I pointed out that this would mean De Niro playing Jake La Motta playing Marlon Brando Playing Terry Malone! The only way to do it was to make it so cold that you concentrate on the words and you feel him finally coming to some sort of peace with himself in front of that mirror. And that’s the way we did it, in nineteen takes. Sometimes Jake himself would really act it out in a very strong way which was quite heartbreaking, and Bobby did it that way three times. It was the last day of shooting, and I think used take 13 in the end. One reviewer in America wrote that it’s the most violent scene in the film. When he says in the mirror, ‘It was you, Charlie,’ is he playing his brother, or putting the blame on himself? It’s certainly very disturbing for me.

Bob got to know Jake well and he worked with him a great deal just to be with him. I think he actually took care of Jake. When we shot the boxing scenes we had Jake there for ten weeks. After they completed, Bob looked at him and Jake said, ‘Yeah, I know, goodbye.’ Bob said, ‘That’s right.’ The dramatic scenes bear little attention to what actually happened.

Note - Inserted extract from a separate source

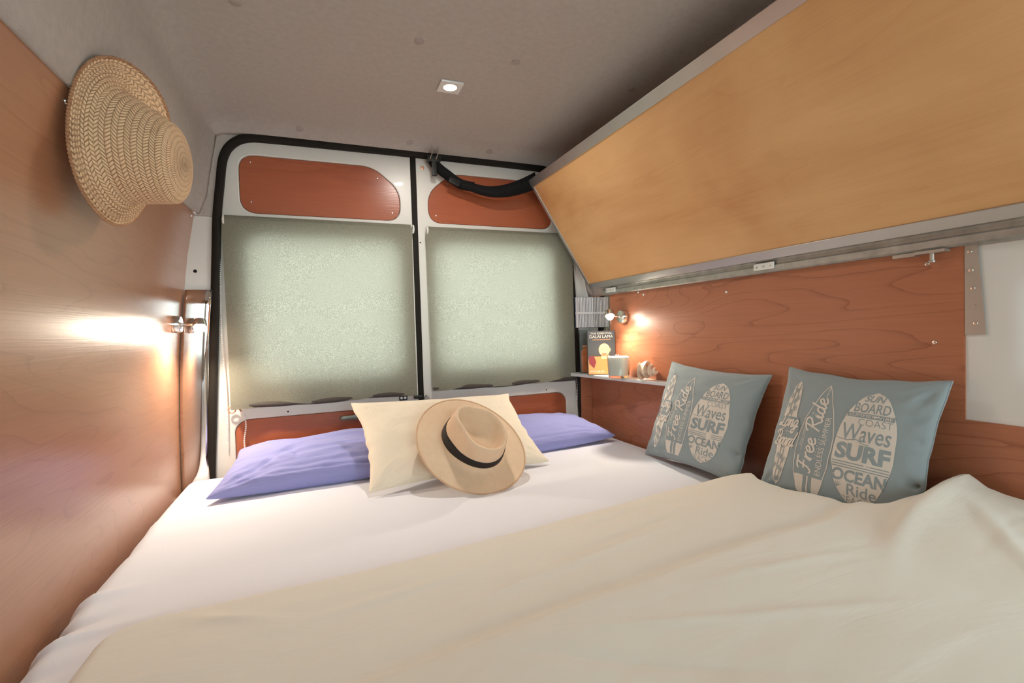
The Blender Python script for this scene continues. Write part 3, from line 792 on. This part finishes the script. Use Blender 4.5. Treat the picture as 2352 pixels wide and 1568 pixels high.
def print_cushion(pil, root):
    cream, low, top = [], [], []
    # board one: long board with palms
    A = (.165, .10, .91, .135)
    L, R = board_outline(*A); cream.append(fill_lr(L, R))
    for dx in (-.017, .017): low.append(ribbon([(A[0]+dx, A[1]+.03),(A[0]+dx,.5),(A[0]+dx, A[2]-.02)], .0035))
    for dx in (-.011, .011): low.append(ribbon([(A[0]+dx, A[1]+.03),(A[0]+dx,.5),(A[0]+dx, A[2]-.02)], .002))
    for k in range(9):
        t = .13+k*.085; low.append(rect(A[0]-.006, t, A[0]+.006, t+.035))
    for (px, py, q) in [(.135,.79,.026),(.192,.77,.028),(.130,.71,.020),(.195,.69,.024),(.135,.33,.022),(.195,.30,.028),(.128,.25,.020),(.193,.22,.024)]:
        for k in range(7):
            a = math.radians(20+k*51); low.append(ribbon([(px,py),(px+q*.6*math.cos(a),py+q*.6*math.sin(a)+.004),(px+q*math.cos(a),py+q*math.sin(a)-.003)], .004, 2, True))
        low.append(ribbon([(px,py),(px-.006,py-.03)], .003, 2))
    for (t, s) in ((.84,.05),(.155,.035),(.62,.05)): low.append(ribbon([(A[0]-s,t),(A[0]-.02,t)], .003, 2)); low.append(ribbon([(A[0]+.02,t),(A[0]+s,t)], .003, 2))
    low += [fill_lr([(.092,.44),(.085,.50),(.090,.56),(.09,.62)],[(.24,.44),(.262,.50),(.272,.56),(.25,.62)])]
    top += script('Long', (.082,.505,.258,.655), .0115, slant=.25)
    top += script('Board', (.068,.405,.272,.515), .0115, slant=.25)
    top.append(ribbon([(.085,.50),(.125,.52),(.19,.565),(.235,.56)], .008))
    top += [rect(.165+k*.012,.507,.173+k*.012,.513) for k in range(5)]
    # board two: outline with lettering
    sc, t0, t1 = .400, .085, .905
    def hw(q): return .5*.235*(min(1,math.sin(math.pi*min(1,(q*.88+.12)))**.62) if q < .55 else math.sin(math.pi*min(1,(q*.88+.12)))**.9)
    Lo = [(sc-hw(i/24), t0+(t1-t0)*i/24) for i in range(25)]; Ro = [(sc+hw(i/24), t0+(t1-t0)*i/24) for i in range(25)]
    cream.append(ribbon(Lo, .006, 2)); cream.append(ribbon(Ro, .006, 2)); cream.append(ribbon([Lo[0], (sc,t0+.008), Ro[0]], .006, 2))
    cream.append(fill_lr([q for q in Lo if q[1] < .225], [(sc-.030, q[1]) for q in Lo if q[1] < .225], 3))
    cream.append(fill_lr([(sc+.030, q[1]) for q in Lo if q[1] < .225], [q for q in Ro if q[1] < .225], 3))
    cream.append(rect(sc-.005,t0+.01,sc+.005,.225)); cream.append(rect(sc-.085,.212,sc-.03,.225)); cream.append(rect(sc+.03,.195,sc+.09,.208))
    cream.append(ribbon([(sc,.80),(sc+.004,.86),(sc+.001,.90)], .004, 3))
    cream += script('Free', (sc-.085,.245,sc+.015,.50), .0125, rot=1, slant=.1)
    cream += script('Ride', (sc-.085,.545,sc+.022,.80), .0125, rot=1, slant=.1)
    cream.append(to_st('ENDLESS SUMMER', (sc+.042,.245,sc+.078,.66), rot=1))
    cream.append(to_st('West coast', (sc-.098,.43,sc-.082,.56), rot=1)); cream.append(ribbon([(sc-.075,.40),(sc-.075,.58)], .003, 2))
    for k in range(8): cream.append(rect(sc+.028,.36+k*.022,sc+.033,.366+k*.022))
    # board three: full of words
    sc, t0, t1, w = .695, .085, .885, .335
    L, R = board_outline(sc, t0, t1, w); cream.append(fill_lr(L, R, 12))
    H = t1-t0
    def inb(s, t):
        q = (t-t0)/H
        return 0 < q < 1 and abs(s-sc) < w/2*math.sin(math.pi*q)**.5-.001
    def T(q): return t1-H*q
    words = []
    words.append(to_st('SUN', (sc-.058,T(.093),sc+.058,T(.030)), bold=.02, shear=.2))
    words.append(to_st('BOARD', (sc-.100,T(.192),sc+.100,T(.106)), bold=.012))
    words.append(to_st('COAST', (sc-.06,T(.302),sc+.125,T(.245)), bold=-.012, shear=-.1))
    words.append(to_st('Waves', (sc-.140,T(.440),sc+.135,T(.300)), bold=.006))
    words.append(to_st('SURF', (sc-.150,T(.600),sc+.150,T(.462)), bold=.045))
    words.append(ribbon([(sc-.16,T(.43)),(sc-.10,T(.44)),(sc-.05,T(.425)),(sc-.01,T(.45)),(sc+.03,T(.455))], .005))
    for q in (.618,.640,.660): words.append(rect(sc-.155,T(q+.008),sc+.155,T(q)))
    words.append(to_st('OCEAN', (sc-.150,T(.785),sc+.150,T(.678)), bold=.035))
    words.append(to_st('Ride', (sc-.055,T(.895),sc+.105,T(.795)), bold=.008))
    words.append(to_st('BEACH', (sc-.085,T(.978),sc+.075,T(.905)), bold=-.012))
    for k in range(6):
        a = math.radians(35+k*24); words.append(ribbon([(sc-.11,T(.84)),(sc-.11+.03*math.cos(a),T(.84)+.035*math.sin(a))], .003, 2))
    words.append(rect(sc-.130,T(.238),sc+.130,T(.200)))
    lay_on(pil, cream, 'surfboard_print', 'print_cream', root, .0007)
    lay_on(pil, low, 'surfboard_print', 'blue_canvas', root, .0012)
    lay_on(pil, words, 'surfboard_print', 'blue_canvas', root, .0012, clip=inb)
    top2 = [to_st('SUMMER VIBE', (sc-.120,T(.232),sc+.120,T(.206)))]
    lay_on(pil, top, 'script_print', 'print_cream', root, .0018)
    lay_on(pil, top2, 'banner_print', 'print_cream', root, .0018)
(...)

I always find the antagonist more interesting than the protagonist in the drama, the villain more interesting than the good guy. Then there’s what I guess is a decidedly Christian point of view: ‘Who are we to judge, to point out the speck in our brother’s eye, while we have a beam in our own eye?’ Jake La Motta acted much tougher in real life than he appeared in the film. The script originally showed much worse things about him, but I found it impossible to show them – you could over twenty years, but in the space of two hours there is a risk of forcing them out of context. Nevertheless, I find these characters fascinating. Obviously, I find elements of myself in them and I hope people in the audience do too, and can maybe learn from them and find some sort of peace.

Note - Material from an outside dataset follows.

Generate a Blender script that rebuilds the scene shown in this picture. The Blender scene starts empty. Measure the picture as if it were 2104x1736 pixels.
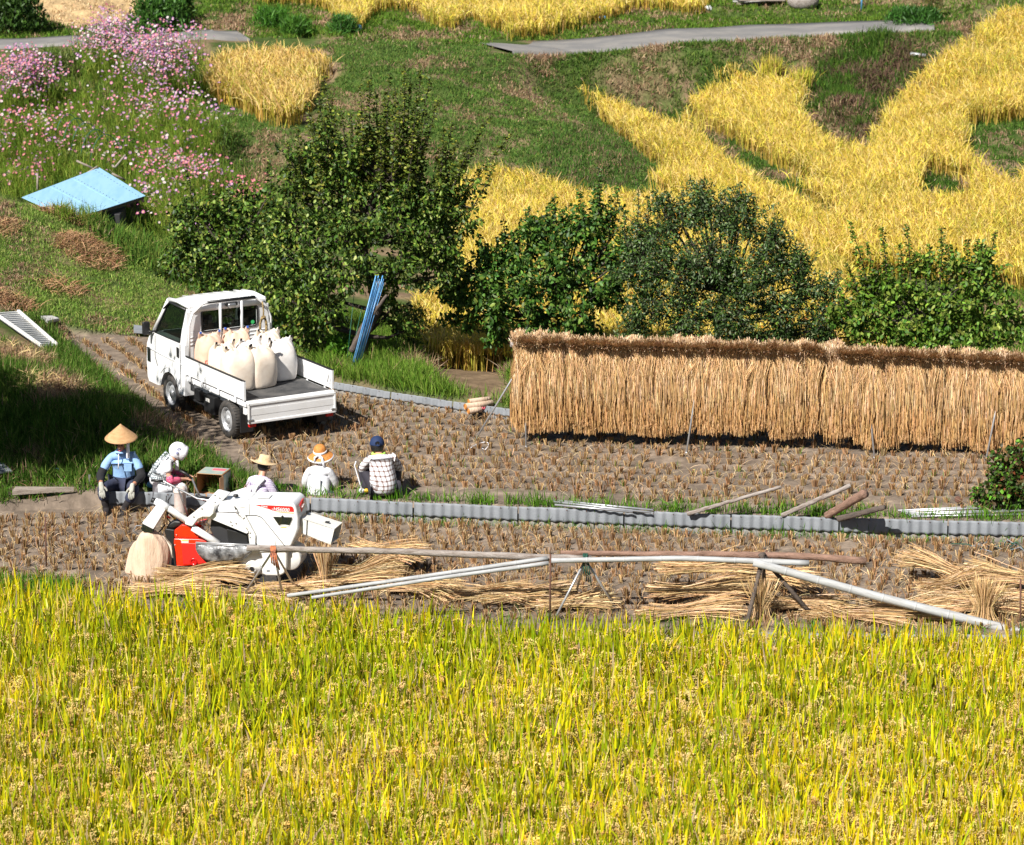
import bpy, math, random
import numpy as np
from mathutils import Vector, Matrix, Euler
R = math.radians
random.seed(7); rng = np.random.default_rng(11)
S = bpy.context.scene
COL = S.collection
# ------------------------------------------------------------ camera
F = 6000.0; PITCH = R(13.9); CZ = 10.32; CU, CV = 1052.0, 868.0
SP, CP = math.sin(PITCH), math.cos(PITCH)
cd = bpy.data.cameras.new('camera'); cam = bpy.data.objects.new('camera', cd); COL.objects.link(cam)
cam.location = (0, 0, CZ); cam.rotation_euler = (math.pi/2-PITCH, 0, 0)
cd.sensor_width = 36; cd.sensor_fit = 'HORIZONTAL'; cd.lens = F/2104*36; cd.clip_start = .5; cd.clip_end = 3000
cd.dof.use_dof = True; cd.dof.focus_distance = 38; cd.dof.aperture_fstop = 3.6
S.camera = cam
def ray(u, v):
    x = (u-CU)/F; h = -(v-CV)/F
    return Vector((x, CP+h*SP, -SP+h*CP))
def G(u, v, z=0.0):                      # point of the level z seen at (u, v)
    d = ray(u, v); t = (z-CZ)/d.z
    return Vector((d.x*t, d.y*t, z))
def AY(u, v, y):                         # point at depth y seen at (u, v)
    d = ray(u, v); t = y/d.y
    return Vector((d.x*t, y, CZ+d.z*t))
def proj(x, y, z):
    dz = z-CZ
    d = y*CP-dz*SP; h = y*SP+dz*CP
    return CU+F*x/d, CV-F*h/d
def inpoly(u, v, poly):
    u = np.asarray(u); v = np.asarray(v); ins = np.zeros(u.shape, bool)
    n = len(poly); j = n-1
    for i in range(n):
        xi, yi = poly[i]; xj, yj = poly[j]
        if yi != yj:
            c = ((yi > v) != (yj > v)) & (u < (xj-xi)*(v-yi)/(yj-yi)+xi)
            ins ^= c
        j = i
    return ins
# ------------------------------------------------------------ noise
_tab = rng.random((256, 256))
def vnoise(x, y, s=1.0, o=0.0):
    x = np.asarray(x)*s+o+100.0; y = np.asarray(y)*s+o*1.7+100.0
    xi = np.floor(x).astype(int); yi = np.floor(y).astype(int)
    fx = x-xi; fy = y-yi; fx = fx*fx*(3-2*fx); fy = fy*fy*(3-2*fy)
    a = _tab[xi % 256, yi % 256]; b = _tab[(xi+1) % 256, yi % 256]
    c = _tab[xi % 256, (yi+1) % 256]; d = _tab[(xi+1) % 256, (yi+1) % 256]
    return (a*(1-fx)+b*fx)*(1-fy)+(c*(1-fx)+d*fx)*fy
def fbm(x, y, s=1.0, o=0.0):
    return .55*vnoise(x, y, s, o)+.3*vnoise(x, y, s*2.3, o+7)+.15*vnoise(x, y, s*5.1, o+13)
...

… I was never a fight fan. I saw two fights at Madison Square Gardens for research and the first image I drew was the bloody sponge. Then the second time I went, I was in the fifth row from the front, and I saw the blood coming off the rope. As the next bout was announced, no one took any notice of it.

I felt that Jake used everybody to punish himself, especially in the ring. When he fights ‘Sugar’ Ray Robinson, why does he really take that beating for fifteen rounds? Jake himself said that he was playing possum. Well, that may be Jake in reality, but Jake on the screen is something else. He takes the punishment for what he feels he’s done wrong. And then he’s thrown in jail, he’s just faced with a wall, and so with the real enemy for the first time – himself. Jonathan Demme gave me a portrait of Jake made by a folk artist and around the edge of this piece of slate war carved, ‘Jake fought like he didn’t deserve to live.’ Exactly. I made a whole movie and this guy did it in one picture.

Bob is a very generous actor and he will be even stronger when the other guy’s in close-up. Often I steal lines from the speeches we film over his shoulder, because some of them are so good. And he really gets other actors to act to his scenes. For example, when Jake asks Joey, ‘Did you fuck my wife?’ I had written a seven-page scene, the only full-length dialogue scene in the film. When he asks the question, you see Joey asking him back, ‘What, how could you say that?’ I told Bob I wasn’t getting enough reaction from Joe Pesci. He told me to roll the camera again, and then said, ‘Did you fuck your mother?’ When you see the film again, look at Joe’s reaction! I like that kind of help. You have to throw your ego out of the door: you can’t take it into the rehearsal room and you can’t take it on the set.

…De Niro’s not really a student of any particular method of acting.